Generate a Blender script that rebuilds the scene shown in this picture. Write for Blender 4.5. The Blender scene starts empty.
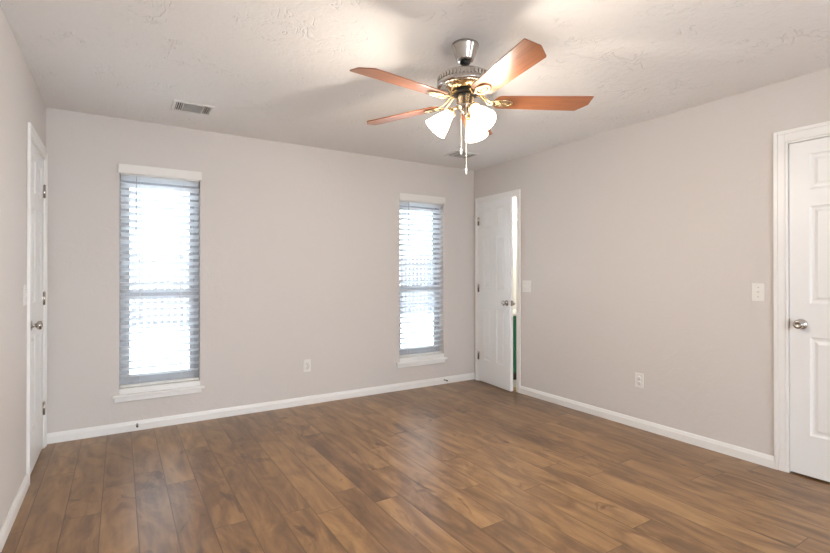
import bpy, bmesh, math, random
from mathutils import Vector, Matrix
random.seed(7)
SC = bpy.context.scene
COL = SC.collection
PI = math.pi

# ------------------------------------------------------------------ camera
cam_d = bpy.data.cameras.new('camera')
cam = bpy.data.objects.new('camera', cam_d)
COL.objects.link(cam)
cam.location = (0.4556, -4.3207, 1.2332)
_y, _p = 0.5594, 0.00372
_f = Vector((math.sin(_y) * math.cos(_p), math.cos(_y) * math.cos(_p), math.sin(_p)))
cam.rotation_euler = _f.to_track_quat('-Z', 'Y').to_euler()
cam_d.sensor_fit = 'HORIZONTAL'
cam_d.sensor_width = 36.0
cam_d.lens = 471.91 / 830 * 36.0
cam_d.shift_y = -4.6 / 830
cam_d.clip_start = 0.02
cam_d.clip_end = 200
SC.camera = cam

# ------------------------------------------------------------------ world, lights, exposure
SKY_STRENGTH = 11.0
world = bpy.data.worlds.new('overcast_sky')
SC.world = world
world.use_nodes = True
wn = world.node_tree.nodes
wn['Background'].inputs['Color'].default_value = (0.82, 0.91, 1.0, 1)
wn['Background'].inputs['Strength'].default_value = SKY_STRENGTH

# fill lights added outside made-up openings behind the camera, to brighten the room
def fill_light(name, power, size, loc, rot):
    d = bpy.data.lights.new(name, 'AREA')
    d.shape = 'RECTANGLE'
    d.size, d.size_y = size
    d.energy = power
    d.color = (0.88, 0.95, 1.0)
    o = bpy.data.objects.new(name, d)
    COL.objects.link(o)
    o.location = loc
    o.rotation_euler = rot
fill_light('rear_fill_light', 20.0, (1.5, 1.8), (1.15, -7.95, 0.95), (math.radians(100), 0, 0))
fill_light('right_fill_light', 18.0, (1.4, 1.8), (4.36, -6.1, 0.95), (math.radians(100), 0, PI / 2))

BULB_POWER = 21.0
SHADE_GLOW = 11.0
LAMP_COL = (1.0, 0.90, 0.77)

SC.view_settings.view_transform = 'Standard'
SC.view_settings.look = 'None'
SC.view_settings.exposure = 0.14
SC.view_settings.gamma = 1.0
SC.view_settings.use_curve_mapping = False

# ------------------------------------------------------------------ materials
def mat(name, col=(0.8, 0.8, 0.8), rough=0.5, metal=0.0, spec=0.5, coat=0.0):
    m = bpy.data.materials.new(name)
    m.use_nodes = True
    b = m.node_tree.nodes['Principled BSDF']
    b.inputs['Base Color'].default_value = (*col, 1)
    b.inputs['Roughness'].default_value = rough
    b.inputs['Metallic'].default_value = metal
    b.inputs['Specular IOR Level'].default_value = spec
    b.inputs['Coat Weight'].default_value = coat
    return m

def N(m, t, **kw):
    n = m.node_tree.nodes.new(t)
    for k, v in kw.items():
        setattr(n, k, v)
    return n

def L(m, a, b):
    m.node_tree.links.new(a, b)

def val(m, op, a, b=None, c=None):
    n = N(m, 'ShaderNodeMath', operation=op)
    for i, x in enumerate((a, b, c)):
        if x is None:
            continue
        if isinstance(x, (int, float)):
            n.inputs[i].default_value = x
        else:
            L(m, x, n.inputs[i])
    return n.outputs[0]

def bump(m, height, strength, dist, inv=False):
    b = N(m, 'ShaderNodeBump', invert=inv)
    b.inputs['Strength'].default_value = strength
    b.inputs['Distance'].default_value = dist
    L(m, height, b.inputs['Height'])
    L(m, b.outputs[0], m.node_tree.nodes['Principled BSDF'].inputs['Normal'])

def noise(m, scale, detail=2, rough=0.5, dist=0.0, vec=None):
    n = N(m, 'ShaderNodeTexNoise')
    n.inputs['Scale'].default_value = scale
    n.inputs['Detail'].default_value = detail
    n.inputs['Roughness'].default_value = rough
    n.inputs['Distortion'].default_value = dist
    if vec is None:
        g = N(m, 'ShaderNodeNewGeometry')
        vec = g.outputs['Position']
    L(m, vec, n.inputs['Vector'])
    return n.outputs['Fac']

def paint_wall(name, col):
    m = mat(name, col, 0.75, spec=0.25)
    a = noise(m, 55, 3, 0.6)
    b = noise(m, 9, 4, 0.6, 1.2)
    h = val(m, 'ADD', val(m, 'MULTIPLY', a, 0.35), b)
    bump(m, h, 0.35, 0.006)
    return m

def ceiling_material():
    m = mat('textured_ceiling_paint', (0.82, 0.80, 0.785), 0.8, spec=0.2)
    # swirled trowel strokes: thin ridges of distorted noise, kept to patches
    a = noise(m, 3.6, 2, 0.5, 3.2)
    ridge = val(m, 'ABSOLUTE', val(m, 'SUBTRACT', a, 0.5))
    ridge = val(m, 'SUBTRACT', 1.0, val(m, 'MINIMUM', val(m, 'MULTIPLY', ridge, 34.0), 1.0))
    mask = noise(m, 4.0, 2, 0.5, 0.5)
    mask = val(m, 'MINIMUM', val(m, 'MAXIMUM', val(m, 'MULTIPLY', val(m, 'SUBTRACT', mask, 0.50), 9.0), 0.0), 1.0)
    fine = noise(m, 22, 4, 0.65, 0.6)
    h = val(m, 'ADD', val(m, 'MULTIPLY', ridge, mask), val(m, 'MULTIPLY', fine, 1.1))
    bump(m, h, 0.55, 0.009, True)
    return m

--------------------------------

Your objective:
Write out again, exactly, the lines from the start of the listing up to the line containing "PI = math.pi", with both ends and without pictures.

Exercise answer:
Generate a Blender script that rebuilds the scene shown in this picture. Write for Blender 4.5. The Blender scene starts empty.
import bpy, bmesh, math, random
from mathutils import Vector, Matrix
random.seed(7)
SC = bpy.context.scene
COL = SC.collection
PI = math.pi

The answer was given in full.